1937 год в брежневской системе был невозможен, масштабные репрессии ее догмой были исключены – это все ясно понимали. Значит, будет действовать механизм мобилизации новичков. Поскольку я сам для себя был примером работы этого механизма, он мне казался естественным. Этот механизм работал с конца 60-х, и, несмотря на постепенно усиливающиеся репрессии, казалось, что это вечный двигатель. Только разрешение выезжать из СССР по израильской визе сломало эту механику, сбив мотивацию. Но, будучи внутри, я не видел, как полынья смерзается.
– Это очень интересно, потому что современный читатель (условно говоря, я сам), читая «Хронику текущих событий», ощущает по мере чтения, к концу 1970-х, кромешный ужас. Все, что он видит, – нарастающий вал арестов, отъездов, разгром всех проектов и инициатив. И вдруг возникают «Поиски». На что вы рассчитывали?
– Но вся «Хроника» с 1968 года была про вал обысков да арестов, и это мотивировало, а не расхолаживало. Парадокс в том, что все это вы читаете в «Хронике», которую сами получили от кого-то, далее размножили и распространяете. Из нее читатель узнавал, что в стране происходит нечто нечистое, чему не место в «передовом обществе». Самиздат и был основным сетевым механизмом мобилизации новичков в диссидентство. Но тут неизбежна – это и в большой политике бывает – иллюзия близости.
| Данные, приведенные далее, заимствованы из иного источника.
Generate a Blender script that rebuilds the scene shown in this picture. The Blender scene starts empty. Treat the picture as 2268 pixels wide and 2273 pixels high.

Ведь изнутри тебе не видны края того поля, внутри которого сам действуешь. Для меня тогда все выглядело наоборот – шла интенсификация диссидентства. К середине 1970-х я уже сильно дистанцировался от моей первой московской среды вокруг Института философии. Владимир Соломонович Библер говорил мне несколько раз, что политика – прекрасная вещь, но это не логика. Это привело меня к тому, что я перестал ходить к нему на семинар. Батищев и Мамардашвили говорили примерно то же, я стал их избегать. Политически для меня это звучало как дискурс измены: полезли на рожон – выпутывайтесь как знаете.